AT&T airs converged network upgrades

AT&T Corp. unveiled enhancements to its voice-over-data services last week that expand their reach to ATM customers and more international locations.

The carrier now offers the same voice-over-data support to ATM customers that it has offered IP and frame relay users for more than a year. AT&T also announced that customers now can set up hybrid voice and data networks if they have a combination of dedicated ATM, frame relay and Internet access connections. Previously, customers couldn’t interconnect voice traffic between varied network types.

The carrier has deployed firewalls between its data networks to support the secure hand-off of voice traffic, says Joe Aibinder, director of voice-over-IP business services. Aibinder declined to reveal which vendor’s gear AT&T has deployed, citing security concerns.

One industry expert sees the moves as positive.

“It’s a practical, important enhancement that allows more conservative users to keep their existing network environment while adding voice support,” says Tom Jenkins, a vice president at consulting firm TeleChoice Inc. “The ability to support any-to-any connectivity for voice and data allows users to evaluate the technology without migrating locations to an all-frame relay or all-IP environment.”

To support any-to-any voice traffic, companies need to order an additional permanent virtual circuit to AT&T’s network hub, where its firewalls are deployed. This is an additional expense that companies would have to evaluate before making the switch, Jenkins says. A customer with an all-frame relay or all-ATM network would not need an additional permanent virtual circuit back to AT&T.

AT&T announced the offerings at the Spring 2002 Voice on the Net conference.

AT&T offers converged voice and data with its Managed Internet Service (MIS), Managed Data Network Services and Managed Router Service. The latter two offerings are for either ATM or frame relay networks. The carrier introduced its fully managed combined voice and data features in January 2001.

Serv-A-Lite has used the AT&T MIS service to support its outbound calls since December. The wholesale hardware distributor is using four channels from its dedicated T-1 line to support the company’s voice traffic.

“We saved $3,000 the first month we deployed the service,” says Bill Hintz, IT director at the East Moline, Ill., company. Hintz also points out that the service offers redundancy that the company didn’t have before. “If my local carrier lops a line, we’ll still have voice service,” he says.

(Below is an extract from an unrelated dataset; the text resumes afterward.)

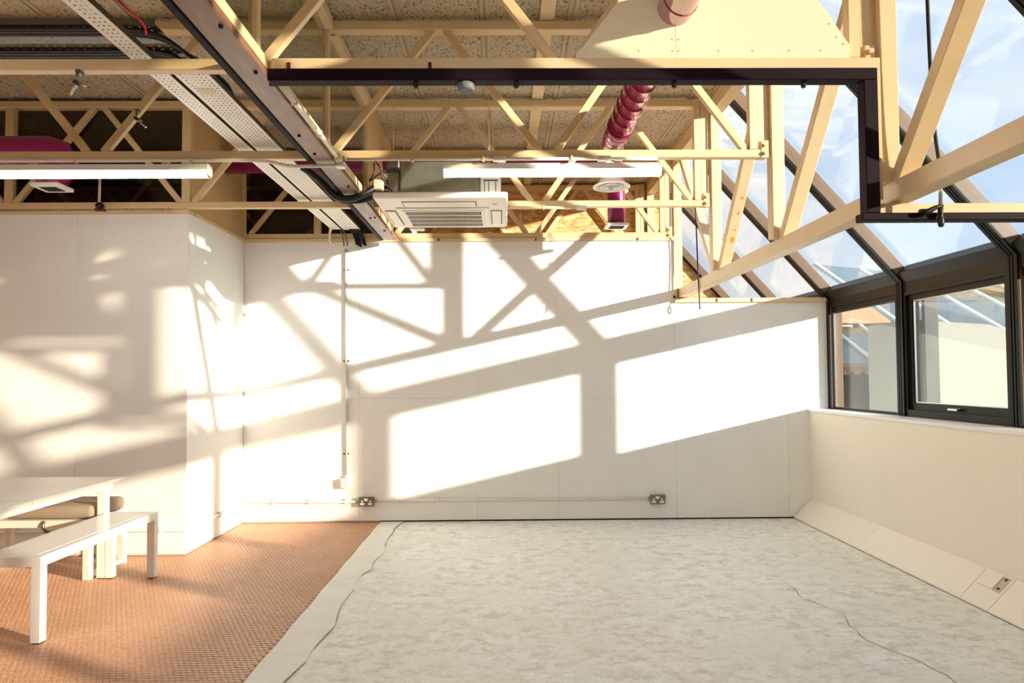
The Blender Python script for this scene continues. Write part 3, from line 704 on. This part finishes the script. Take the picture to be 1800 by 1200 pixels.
fd = thing('far_duct', (1.03, 6.08, 2.72), 'deep pink duct crossing above the back wall and dropping to a square grille', 'duct')
tube('cross_pipe', [(-2.53, 6.08, 3.315), (-1.0, 6.08, 3.315), (1.03, 6.08, 3.315)], 0.082, 'magenta_dark', fd, 28)
tube('drop_pipe', [(1.03, 6.08, 3.40), (1.03, 6.08, 3.0), (1.03, 6.08, 2.755)], 0.080, 'magenta_dark', fd, 28)
gr = box('grille_frame', (0.93, 5.985, 2.728), (1.13, 6.175, 2.752), 'white_plastic', fd, 0.004)
box('grille_slot', (0.965, 6.02, 2.7262), (1.095, 6.14, 2.7285), 'dark_gap', gr, 0)
ld = thing('left_duct', (-3.24, 4.84, 2.75), 'deep magenta duct at far left turning down to a white square grille', 'duct')
tube('pipe', [(XL, 4.84, 3.03), (-5, 4.84, 3.03), (-3.26, 4.84, 3.03), (-3.19, 4.84, 3.01), (-3.16, 4.84, 2.95), (-3.20, 4.84, 2.87), (-3.235, 4.84, 2.80), (-3.235, 4.84, 2.775)], 0.098, 'magenta_dark', ld, 24)
gr = box('grille_frame', (-3.33, 4.745, 2.745), (-3.135, 4.93, 2.772), 'white_plastic', ld, 0.004)
box('grille_slot', (-3.295, 4.78, 2.7435), (-3.17, 4.895, 2.7455), 'dark_gap', gr, 0)
# grille support rod with black ball clamp on truss 3
rd = thing('support_rod', (-3.16, 5.28, 2.70), 'thin pale rod ending in a black clamp above the left wall', 'rod')
tube('rod', [(-3.14, 5.25, 2.96), (-3.155, 5.27, 2.76)], 0.010, 'conduit_cream', rd, 8)
lathe('ball_clamp', (-3.155, 5.275), [(0.008, 2.765), (0.026, 2.752), (0.032, 2.735), (0.026, 2.718), (0.012, 2.712)], 'black_plastic', rd, 16)
box('clip', (-3.19, 5.26, 2.698), (-3.12, 5.30, 2.712), 'clip_red', rd, 0.002)

# ------------------------------------------------------------------ ceiling cassette air conditioner
ac = thing('air_conditioner', (-0.44, 5.17, 2.60), 'cream ceiling cassette air conditioner hung below the trusses', 'air conditioner')
AX0, AX1, AY0, AY1, AZ = -0.915, 0.035, 4.695, 5.645, 2.630
bm = bmesh.new(); bm_box(bm, (AX0, AY0, AZ + 0.004), (AX1, AY1, AZ + 0.050)); bmesh.ops.recalc_face_normals(bm, faces=bm.faces[:]); bevel_bm(bm, 0.016, 3)
fp = from_bm('fascia', bm, 'ac_plastic', ac)
box('inner_plate', (-0.795, 4.965, AZ - 0.004), (-0.105, 5.60, AZ + 0.006), 'ac_plastic', fp, 0.004)
box('intake_recess', (-0.735, 5.03, AZ - 0.0055), (-0.165, 5.53, AZ - 0.0035), 'dark_gap', fp, 0)
bm = bmesh.new()
for i in range(46):
    x = -0.735 + 0.57 * (i + 0.5) / 46; bm_bar(bm, (x - 0.010, 5.03, AZ - 0.0075), (x + 0.010, 5.53, AZ - 0.0075), 0.0032, 0.0016, (1, 0, 0))
for i in range(5):
    y = 5.03 + 0.5 * i / 4; bm_box(bm, (-0.742, y - 0.008, AZ - 0.0105), (-0.158, y + 0.008, AZ - 0.004))
bm_box(bm, (-0.752, 5.02, AZ - 0.013), (-0.735, 5.54, AZ - 0.004)); bm_box(bm, (-0.165, 5.02, AZ - 0.013), (-0.148, 5.54, AZ - 0.004))
bmesh.ops.recalc_face_normals(bm, faces=bm.faces[:]); from_bm('intake_grille', bm, 'ac_plastic', fp)
for (lo, hi) in (((-0.72, 4.80, 0), (-0.20, 4.925, 0)), ((-0.885, 5.06, 0), (-0.815, 5.52, 0)), ((-0.085, 5.06, 0), (-0.015, 5.50, 0))):
    box('vane_gap', (lo[0] - 0.008, lo[1] - 0.008, AZ + 0.0028), (hi[0] + 0.008, hi[1] + 0.008, AZ + 0.0042), 'bronze_dark', fp, 0)
    box('vane', (lo[0], lo[1], AZ - 0.003), (hi[0], hi[1], AZ + 0.004), 'ac_plastic', fp, 0.002)
box('badge', (-0.075, 4.86, AZ + 0.001), (-0.045, 4.875, AZ + 0.0045), 'grey_steel', fp, 0.001)
box('casing', (-0.745, 4.855, 2.68), (-0.165, 5.50, 2.945), 'galvanised', ac, 0.006)
box('seam_flange', (-0.62, 4.853, 2.807), (-0.40, 4.856, 2.811), 'galvanised', ac, 0)
box('side_flange', (-0.835, 4.87, 2.68), (-0.748, 5.45, 2.93), 'galvanised', ac, 0.006)
eb2 = box('control_box', (-0.163, 4.845, 2.68), (-0.015, 5.30, 2.90), 'white_plastic', ac, 0.006)
for x in (-0.135, -0.105, -0.055): box('wiring_slot', (x, 4.842, 2.685), (x + 0.006, 4.846, 2.80), 'grey_steel', eb2, 0)
box('terminal_strip', (-0.14, 4.840, 2.795), (-0.035, 4.846, 2.806), 'grey_steel', eb2, 0)
for (x, y) in ((-0.80, 4.90), (-0.10, 4.90), (-0.80, 5.44), (-0.10, 5.44)): tube('hanger_rod', [(x, y, 2.90), (x, y, ZC)], 0.0035, 'cream_steel', ac, 6)
for z in (2.72, 2.80, 2.87): lathe('pipe_union', (-0.85, 4.90), [(0.012, z + 0.02), (0.022, z + 0.018), (0.022, z - 0.018), (0.012, z - 0.02)], 'chrome', ac, 10)
box('drain_tray', (-0.78, 5.60, 2.612), (-0.66, 5.675, 2.632), 'white_plastic', ac, 0.004)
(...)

AT&T also has expanded its in-country off-net voice support. AT&T plans to have “dozens” of gateways deployed at the edge of its data networks and the public switched telephone network (PSTN) overseas by year-end. These gateways will allow faster call termination on the PSTN within countries where the calls are destined. Aibinder says these calls were sometimes back-hauled to the U.S., terminated on the domestic PSTN and sent overseas over AT&T’s circuit switched network.

AT&T says it can support more in-country call termination because it is in the process of taking back some of its network assets that were part of the failed Concert deal. Concert was a joint venture between AT&T and British Telecom.